The question came before district Judge William Griesbach in Wisconsin after Drug Enforcement Agency agents uncovered a massive marijuana growing operation with the help of cameras they set up in the yard of the suspected grow house. Defendants Manuel Mendoza and Marco Magana were arrested and face life in prison plus $10 million in fines after the DEA found over 1,000 pot plants on their property.
Attorneys for the defendants protested, pointing out that the cameras used to gather evidence were up and running for four days before a warrant was issued for them. “That one’s actions could be recorded on their own property . . . is contrary to society’s concept of privacy,” attorney Brett Reetz wrote in a legal filing. “The owner and his guest . . . had reason to believe that their activities on the property were not subject to video surveillance as it would constitute a violation of privacy.”
No dice, the judge ruled — the warrantless cameras are fine. The defendants will be tried starting in January.
Open Fields Doctrine
The Fourth Amendment to the Constitution guards citizens against unreasonable searches, which usually means that police need a warrant to enter a person’s house and dig through their stuff. However, surveillance is only considered a search if the subject has a reasonable expectation of privacy.
“What they’re saying here is that this is not a search,” says Nathaniel E. Burney, a criminal defense attorney at the Burney Law Firm in New York City. “This law has been pretty settled for 30 years now, that police can go into fields.”
The police may not search the immediate area around a house (known as the curtilage in legal terms), but the yard is fair game. The locked gate and “No Trespassing” signs posted on the defendant’s property are irrelevant since the legal issue at stake is privacy, not property rights. “The issue is, do you have a reasonable and legitimate expectation of privacy in the area that they’re going into,” Burney explains. “Basically the rule is, if an ordinary person could have seen it, it’s okay that the police have seen it.”
The precedent was set in the 1984 Supreme Court decision Oliver v. United States, another marijuana case in which the court ruled that Kentucky police were allowed to walk onto private property under an “open fields” doctrine.
The Government is Watching
A new wrinkle in the Wisconsin case is that the DEA didn’t just walk onto the property to observe, they actually set up cameras, but that didn’t make a difference in the judge’s ruling. “The police are allowed to augment their senses with cameras, microphones, etc,” says Burney. “It’s not a Fourth Amendment issue if it’s not a search in the first place.” By the same logic, police could fly over a field to look for weed plants or other illegal activity without a warrant, since an average person could in theory do the same thing.

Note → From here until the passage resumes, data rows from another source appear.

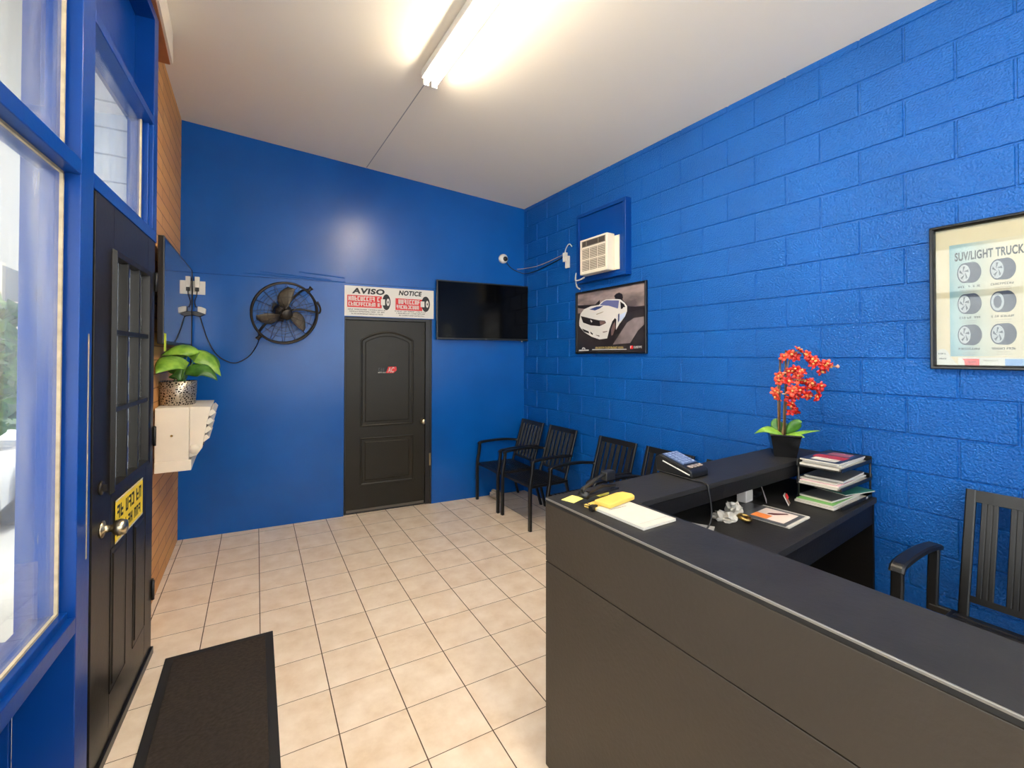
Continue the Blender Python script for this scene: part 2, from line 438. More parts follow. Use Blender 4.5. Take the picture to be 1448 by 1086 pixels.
# ------------------------------------------------------------------ storefront (local x = towards camera, y = into room)
SE = 4.75
def L(name, boxes, m, parent=None, bevel=.003):
    b = MB()
    for q in boxes: b.box(*q)
    if parent is None:
        o = b.build(name, m, M=FL, bevel=bevel)
    else: o = b.build(name, m, parent, bevel=bevel)
    return o
o = L('trim_2', [(.925, 1.045, -.165, .0, 0, 3.9), (.905, .925, -.12, -.012, 0, 2.345), (1.045, 1.06, -.11, -.045, .78, 3.9)], M_trim)
tag(o, 'blue mullion post between the front window and the entrance door', 'post', kind='structure')
L('strike_strip', [(.955, .963, 0, .0015, .93, 1.78)], M_putty, o, 0)
o = L('trim_3', [(-.03, .055, -.12, .0, 2.41, 3.9), (.055, .075, -.11, -.02, 2.41, 3.0), (.075, .095, -.11, -.045, 2.41, 3.0), (-.04, -.004, -.12, -.05, 0, 2.41)], M_trim)
tag(o, 'blue corner post above the hinge side of the entrance door', 'post', kind='structure')
o = L('trim_4', [(-.03, .925, -.12, .0, 2.35, 2.41), (1.045, SE, -.12, .0, 2.355, 2.412)], M_trim)
tag(o, 'blue transom bar over the entrance door and front window', 'transom', kind='structure')
w1 = thing('window_1', 'large front window beside the entrance door', 'window', FL, kind='structure')
L('glass_pane', [(1.05, SE, -.058, -.052, .775, 2.37)], M_glass, w1, 0)
L('glazing_bead', [(1.06, 1.070, -.052, -.042, .79, 2.345), (1.06, SE, -.052, -.042, .782, .792), (1.06, SE, -.052, -.044, 2.345, 2.355)], M_putty, w1, 0)
L('sill', [(1.045, SE, -.13, -.022, .75, .783), (1.045, SE, -.13, .0, .70, .758)], M_trim, w1)
L('apron_panel', [(1.045, 1.5, -.27, -.24, 0, .70), (1.48, 1.54, -.27, -.09, 0, .70), (1.54, SE, -.14, -.11, 0, .70), (1.04, 1.06, -.27, -.165, 0, .70), (1.045, 1.5, -.27, -.12, .69, .72)], M_trim, w1)
w2 = thing('window_2', 'upper front window above the transom bar', 'window', FL, kind='structure')
L('glass_pane', [(1.05, SE, -.058, -.052, 2.40, 3.4)], M_glass, w2, 0)
L('glazing_bead', [(1.06, 1.07, -.052, -.042, 2.412, 3.4)], M_putty, w2, 0)
L('head_panel', [(1.045, SE, -.12, -.02, 3.4, 3.9)], M_trim, w2)
w3 = thing('window_3', 'narrow transom window above the entrance door', 'window', FL, kind='structure')
L('glass_pane', [(.07, .93, -.058, -.052, 2.405, 3.01)], M_glass, w3, 0)
L('glazing_bead', [(.095, .104, -.052, -.044, 2.41, 3.0)], M_putty, w3, 0)
L('head_bar', [(.055, .925, -.12, .0, 3.0, 3.045)], M_trim, w3)
L('upper_panel', [(.0, .925, -.12, -.09, 3.045, 3.9), (.0, .925, -.09, .0, 3.60, 3.9)], M_trim, w3)

# entrance door
d1 = thing('door_1', 'black half-glass entrance door with yellow sign', 'door', FL, kind='structure')
gs0, gs1, gz0, gz1 = .145, .69, 1.12, 2.14
b = MB()
b.box(0, gs0, -.048, 0, .02, 2.345); b.box(gs1, .903, -.048, 0, .02, 2.345)
b.box(gs0, gs1, -.048, 0, .02, gz0); b.box(gs0, gs1, -.048, 0, gz1, 2.345)
b.build('door_leaf', M_frontdoor, d1, bevel=.002)
def vert_on_L(mb):     # (s, z, n) -> (s, n, z)
    mb.v = [(x, z, y) for x, y, z in mb.v]; return mb
b = MB()
b.mould(rect(gs0-.02, gs1+.02, gz0-.02, gz1+.02), [(0,0),(.008,.016),(.03,.012),(.036,-.02)])
vert_on_L(b).build('glass_moulding', M_frontdoor, d1)
b = MB()
for i in (1, 2):
    s = gs0+(gs1-gs0)*i/3; b.box(s-.011, s+.011, -.03, .008, gz0, gz1)
    z = gz0+(gz1-gz0)*i/3; b.box(gs0, gs1, -.03, .008, z-.011, z+.011)
b.build('muntin_grille', M_frontdoor, d1, bevel=.002)
b = MB(); b.box(gs0, gs1, -.028, -.022, gz0, gz1); b.build('glass_pane', M_doorglass, d1)
for a0, a1 in ((.475, .69), (.145, .36)):
    b = MB()
    b.mould(rect(a0, a1, .24, .86), [(0,0),(.006,-.008),(.016,-.009),(.03,.003),(.034,.003)])
    b.poly(rect(a0+.034, a1-.034, .274, .826), .0025)
    b.v = [(x, y, z+.002) for x, y, z in b.v]
    vert_on_L(b).build('raised_panel', M_frontdoor, d1)
b = MB(); b.lathe([(.034,0),(.034,.006),(.016,.012),(.014,.035),(.03,.045),(.034,.062),(.028,.082),(.0,.086)], 24, (.80, 0, .985), (0,1,0))
b.build('door_knob', M_nickel, d1)
b = MB(); b.lathe([(.03,0),(.027,.008),(0,.009)], 24, (.815, 0, 1.158), (0,1,0)); b.box(.811, .819, .008, .022, 1.145, 1.171)
b.build('deadbolt_turn', M_dkmetal, d1)
for z in (2.12, 1.235, .36):
    b = MB(); b.box(-.032, .0, -.012, .004, z-.055, z+.055); b.cyl((-.004, .006, z-.055), (-.004, .006, z+.055), .008, 10)
    b.build('hinge', M_blackm, d1)
b = MB(); b.box(.0, .903, -.05, .012, .004, .045); b.build('door_sweep', M_black, d1, bevel=.003)
sg = MB(); sg.box(0, .425, 0, .19, 0, .0012, 0); sg.box(.0, .425, .0, .008, .0012, .0016, 2); sg.box(0, .425, .182, .19, .0012, .0016, 2)
small_print(sg, .02, .10, .39, .062, .0016, 1, 3, .75, .18); small_print(sg, .02, .025, .39, .05, .0016, 1, 5, .75, .18)
o = sg.build('yellow_door_sign', [mat('yellow_sign_plastic', (240, 208, 30), .4), M_ink, M_paper], M=FLW(.645, .865, .0035))
tag(o, 'yellow sign with black lettering below the glass of the entrance door', 'sign')

# back door
d2 = thing('door_2', 'black two-panel inner door with arched top panel', 'door', FB, kind='structure')
RY = .035     # leaf face set back in the wall
lx0, lx1 = DX0+.02, DX1-.075
b = MB(); b.box(DX0+.004, lx0-.003, .012, .15, 0, DH-.002); b.box(lx1+.003, DX1-.02, .012, .15, 0, DH-.002); b.box(DX1-.02, DX1-.001, .004, .15, 0, DH-.002)
b.box(lx0-.003, lx1+.003, .012, .15, DH-.03, DH-.002); b.box(DX0+.004, DX1-.02, .02, .15, 0, .016)
b.build('door_frame', M_blackm, d2, bevel=.002)
leaf = MB(); leaf.box(lx0, lx1, RY, RY+.04, .03, DH-.033); leaf.build('door_leaf', M_doorblack, d2, bevel=.002)
lw = lx1-lx0; pl, pr_ = lx0+.15, lx1-.13
def door_panel(path, name):
    b = MB(); b.mould(path, [(0,0),(.004,.007),(.012,.009),(.022,.004),(.03,-.009),(.038,-.009),(.058,.005),(.062,.005)])
    b.v = [(x, RY-z, y) for x, y, z in b.v]; b.build(name, M_doorblack, d2)
arch = [(pl, .925), (pr_, .925), (pr_, 1.87)]+[(pr_-(pr_-pl)*i/14, 1.87+.0+.10*math.sin(PI*i/14)**.8) for i in range(1, 14)]+[(pl, 1.87)]
door_panel(arch, 'arched_panel'); door_panel([(pl,.29),(pr_,.29),(pr_,.81),(pl,.81)], 'lower_panel')
b = MB(); b.lathe([(.03,0),(.03,.005),(.012,.01),(.012,.03),(.026,.04),(.03,.052),(.022,.066),(0,.068)], 24, (bx(-1.298), RY, .95), (0,-1,0))
b.build('door_knob', M_nickel, d2)
b = MB(); b.box(DX1-.03, DX1-.012, -.001, .006, .44, .58); b.build('strike_plate', M_nickel, d2)
b = MB(); b.box(lx0+.01, lx1-.01, RY-.006, RY+.002, .012, .04); b.build('door_sweep', mat('dusty_aluminium', (110,105,98), .5, metal=.6), d2)
st = MB()
st.poly([(.0,.0),(.055,.012),(.11,.012),(.10,.066),(.06,.06),(.0,.058)], 0, 0)
st.poly([(.085,.0),(.17,.0),(.205,.03),(.20,.07),(.11,.07)], .0004, 1)
text_into(st, 'AC', .103, .006, .075, .058, .0011, 2, .02, .25)
small_print(st, .004, .022, .085, .036, .001, 3, 12, .6, 0); small_print(st, .0, .0, .09, .014, .001, 2, 8)
o = st.build('door_sticker', [M_ink, M_red, M_paper, mat('dark_grey_print', (70,70,68), .5)], M=FBW @ Matrix.Translation((bx(-1.80), 1.505, -RY+.0006)))
tag(o, 'small red and black sticker on the arched panel of the inner door', 'sticker')

# ------------------------------------------------------------------ notice sign over the back door
sw, sh = bx(-1.184)-bx(-2.16), .325
s = MB(); s.chbox(0, sw, 0, sh, 0, .006, .002, 0)
z = .0065
text_into(s, 'AVISO', .075, sh-.083, .345, .062, z, 2, .045, .12)
text_into(s, 'NOTICE', .575, sh-.075, .265, .055, z, 2, .045, .2)
s.poly(rect(.028, .39, .095, .225), z-.0003, 1); s.poly(rect(.54, .845, .085, .215), z-.0003, 1)
for x, w_, y0 in ((.04, .34, .165), (.55, .285, .155)):
    small_print(s, x, y0, w_, .05, z+.0003, 0, int(x*100), .62, .12); small_print(s, x, y0-.055, w_, .042, z+.0003, 0, int(x*100)+5, .62, .12)
for x, w_ in ((.03, .4), (.53, .36)):
    for i, y in enumerate((.066, .044, .02)): small_print(s, x+.02*i, y, w_-.03*i, .012, z, 2, i+int(x*50), .8, .2)
for x, wx in ((.43, .045), (.875, .05)):
    cy0 = .165
    s.poly(ell(x+.01, cy0, wx, .088), z-.0001, 2)
    s.poly(rect(x-.05, x-.005, cy0-.035, cy0+.03), z+.0004, 0)
    s.poly(ell(x+.028, cy0, .017, .04), z+.0008, 0); s.poly(ell(x+.028, cy0, .006, .015), z+.0012, 2)
o = s.build('notice_sign', [mat('white_sign_board', (214, 210, 202), .4), M_red, M_ink], M=FBW @ Matrix.Translation((bx(-2.16), 2.122, .001)))
tag(o, 'white AVISO and NOTICE sign with red blocks above the inner door', 'sign')

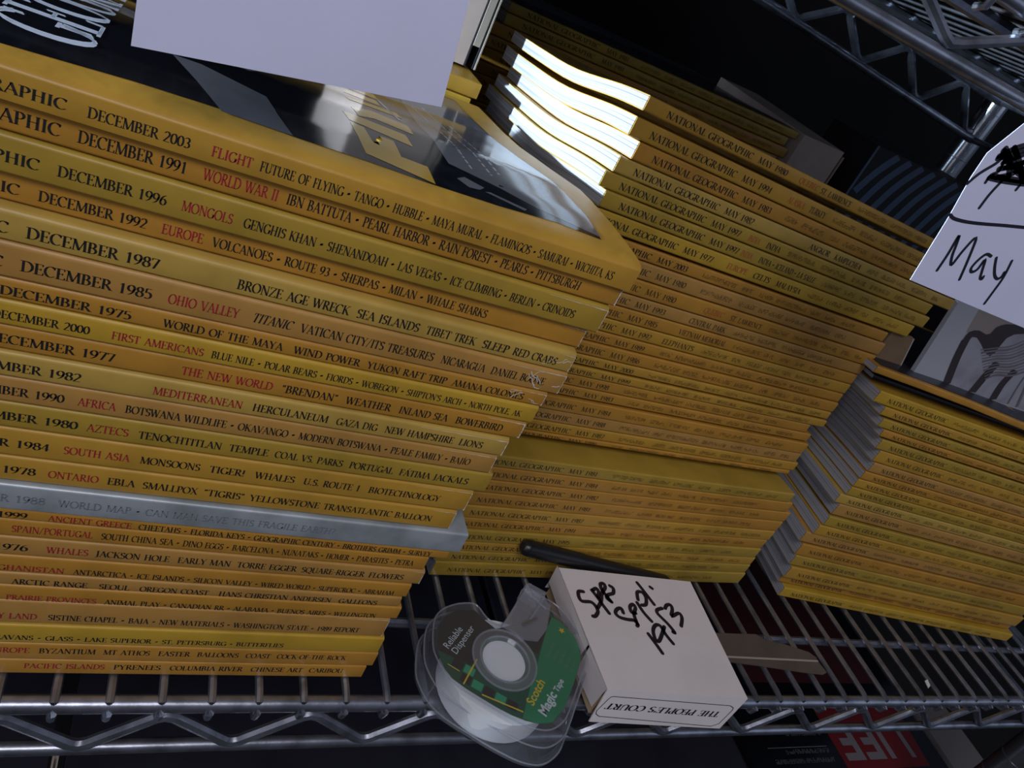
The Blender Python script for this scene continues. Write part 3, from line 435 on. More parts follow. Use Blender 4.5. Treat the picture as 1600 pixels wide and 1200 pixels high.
# ---------------------------------------------------------------- magazines
def lerp(a, b, t): return a + (b - a) * t
def interp(x, tab):
    if x <= tab[0][0]: return tab[0][1]
    for (a, b), (c, d) in zip(tab, tab[1:]):
        if x <= c: return lerp(b, d, (x-a)/(c-a))
    return tab[-1][1]
SAG = [(0, 0), (33, .24), (82, .69), (130, .91), (157, 1.0), (200, 1.05)]           # how a stack of bound spines sinks towards the open edges
DIP = [(0, 0), (1.5, 1.3), (4, 1.8), (12, 2.2), (30, 2.2), (60, 1.0), (90, -3.0), (120, -6.5), (177, -9.4), (210, -10.5)]
def curve(x, tab):
    # the same table, read as a smooth curve
    n = len(tab)
    if x <= tab[0][0]: return tab[0][1]
    if x >= tab[-1][0]: return tab[-1][1]
    k = 0
    while x > tab[k+1][0]: k += 1
    def slope(i):
        a, b = tab[max(i-1, 0)], tab[min(i+1, n-1)]
        return (b[1]-a[1])/(b[0]-a[0])
    (x0, y0), (x1, y1) = tab[k], tab[k+1]; h = x1-x0; t = (x-x0)/h
    return y0*(2*t**3-3*t*t+1) + slope(k)*h*(t**3-2*t*t+t) + y1*(-2*t**3+3*t*t) + slope(k+1)*h*(t**3-t*t)
class Stack:
    # a pile with its spines in one upright plane; u runs along the spines, d into the shelf, z up (metres)
    def __init__(self, origin, ang, zfun, sag):
        self.o = Vector(origin); self.ang = ang; self.zfun = zfun; self.sag = sag
        self.ux = Vector((math.cos(ang), math.sin(ang), 0)); self.uy = Vector((-math.sin(ang), math.cos(ang), 0))
    def z(self, u, d, z): return self.zfun(u, z) + self.sag(d, z)

def magazine(st, u0, u1, zb, zt, d0, cover_mat, label, group, depth=0.1745, skew=None, top_lift=None, nx=6, name='magazine', r=0.0009):
    zb += 0.00025; zt -= 0.00025
    base = st.o + st.ux*u0 + st.uy*d0; b0 = st.z(u0, d0, zb)
    root = thing(name, (base.x, base.y, b0), label, 'magazine', group, st.ang)
    r = min(r, (zt-zb)*0.3); c = 0.00035
    def W(u, d, z):
        q = u - (skew(d) if skew else 0.0)
        return (q - u0, d, st.z(u, d0 + d, z) - b0)
    us = [lerp(u0, u1, i/nx) for i in range(nx+1)]
    ds = [r, 0.0018, 0.004, 0.009, 0.016, 0.024, 0.033, 0.043, 0.054, 0.065, 0.077, 0.09, 0.104, 0.12, 0.137, depth]
    prof_o = [(d, zb) for d in reversed(ds)] + [(r - r*math.sin(a), zb + r - r*math.cos(a)) for a in (.5, 1.1)] + [(0, zb + r), (0, zt - r)] + \
             [(r - r*math.sin(a), zt - r + r*math.cos(a)) for a in (1.1, .5)] + [(d, zt) for d in ds]
    prof_i = [(max(d, c), min(max(z, zb + c), zt - c)) for d, z in prof_o]
    m = MB()
    for i in range(nx):
        a, b = us[i], us[i+1]
        for k in range(len(prof_o)-1):
            (d1, z1), (d2, z2) = prof_o[k], prof_o[k+1]
            m.quad(W(a, d1, z1), W(b, d1, z1), W(b, d2, z2), W(a, d2, z2))
            (d1, z1), (d2, z2) = prof_i[k], prof_i[k+1]
            m.quad(W(a, d2, z2), W(b, d2, z2), W(b, d1, z1), W(a, d1, z1))
        for k in (0, -1):
            m.quad(W(a, *prof_o[k]), W(b, *prof_o[k]), W(b, *prof_i[k]), W(a, *prof_i[k]))
    for u in (u0, u1):
        for k in range(len(prof_o)-1):
            m.quad(W(u, *prof_o[k]), W(u, *prof_o[k+1]), W(u, *prof_i[k+1]), W(u, *prof_i[k]))
    m.build('cover', cover_mat, root, True)
    # the block of pages
    m = MB(); e = -0.00006; p0, p1 = zb + c, zt - c
    dd = [0.0008] + ds[1:-1] + [depth - 0.0008]
    for u in (u0 + e, u1 - e):
        for a, b in zip(dd, dd[1:]):
            m.quad(W(u, a, p0), W(u, b, p0), W(u, b, p1), W(u, a, p1), [(a, 0), (b, 0), (b, p1-p0), (a, p1-p0)])
    for i in range(nx):
        a = lerp(u0+e, u1-e, i/nx); b = lerp(u0+e, u1-e, (i+1)/nx)
        for zz in (p0, p1):
            for s, t in zip(dd, dd[1:]): m.quad(W(a, s, zz), W(b, s, zz), W(b, t, zz), W(a, t, zz))
        for s in (dd[0], dd[-1]):
            m.quad(W(a, s, p0), W(b, s, p0), W(b, s, p1), W(a, s, p1), [(a, 0), (b, 0), (b, p1-p0), (a, p1-p0)])
    m.build('page_block', 'page_edges', root, False)
    root_W = W
    def S(u, zc, off=0.00007):
        # point on the printed spine
        return (u - u0, -off, st.z(u, d0, zc) - b0)
    return root, S, W

def lettering(root, S, runs, zc, cap, inks, italic_set=()):
    # runs: (text, ink, u start, u end); one mesh for each ink
    by = {}
    for s, ink, a, b in runs:
        it = 0.2 if ink.endswith('i') else 0.0; key = ink[0] + ('d' if s[:4] in ('DECE', 'MAY ') and ink[0] != 'g' else '')
        mb = by.setdefault(key, MB())
        put_text(mb, s, lambda x, h: S(x, zc - cap/2 + h), a, b, cap, it)
    names = {'kd': 'spine_date', 'fd': 'spine_date', 'k': 'spine_lettering', 'r': 'spine_title', 'g': 'spine_lettering', 'f': 'spine_lettering', 't': 'spine_title'}
    for k, mb in by.items():
        o = mb.build(names[k], inks[k[0]], root, weld=False)
        if names[k] == 'spine_title': o['label'] = 'red title words'
    return by
INKS = {'k': 'ink_black', 'r': 'ink_red', 'g': 'ink_grey', 'f': 'ink_faded', 't': 'ink_red_faded'}

# ---- front left stack, the December issues
def zl(u, z):
    zr = z*1000
    left = interp(zr, [(0, 0), (93.2, 94.6), (105.2, 106.7), (166.8, 168), (182.2, 184), (200.9, 204.6), (221.2, 224), (230.2, 233.6), (239.6, 242.0), (260, 262.4)])
    return lerp(left, zr, (u*1000 + 36)/186.0)/1000 if True else z
left_stack = Stack((0, 0.2126, 0), 0.0, zl, lambda d, z: interp(d*1000, DIP)/1000 * (z/0.2394)**3 if z < 0.2394 else interp(d*1000, DIP)/1000)
GL = 'december magazines in the tall left stack'
lcol = [0, 1, 3, 1, 2, 5, 1, 4, 1, 2, 5, 3, 0, 0, None, 1, 1, 5, 1, 5, 1, 5, 4, 1, 1]
ld = [0, 2.2, 1.4, 3.6, .4, .2, .5, .4, 1.0, .3, .7, .9, 1.0, 1.0, -.4, .6, 1.2, 1.2, 1.2, 1.2, 1.2, 1.4, .8, 1.0, 1.2]
def skew_top(d): return interp(d*1000, [(0, 0), (68, 0), (101, .005), (148, .0135), (177, .0145)])
words = ['FLIGHT', 'WORLD WAR II', 'MONGOLS', 'EUROPE VOLCANOES', 'BRONZE AGE WRECK', 'OHIO VALLEY', 'WORLD OF THE MAYA', 'FIRST AMERICANS', 'THE NEW WORLD', 'MEDITERRANEAN',
         'AFRICA', 'AZTECS', 'SOUTH ASIA', 'ONTARIO', '', 'ANCIENT GREECE', 'SPAIN/PORTUGAL', 'WHALES JACKSON HOLE', 'AFGHANISTAN', 'ARCTIC RANGE', 'PRAIRIE PROVINCES', 'SISTINE CHAPEL', 'GLASS and BUTTERFLIES',
         'BYZANTIUM', 'PACIFIC ISLANDS']
rnd = random.Random(3)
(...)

Precedented or not, the judge’s ruling is sure to stoke the fears of people who are increasingly worried that the government is using newfangled technology to spy on them without even having the courtesy to ask for a warrant.
Ultimately, however, in court it doesn’t matter what people think if it conflicts with settled law and judicial precedent. “People might not like the law as it is,” Burney says. “You may yourself think you have an expectation of privacy as a matter of law, but it’s not a reasonable expectation of privacy.”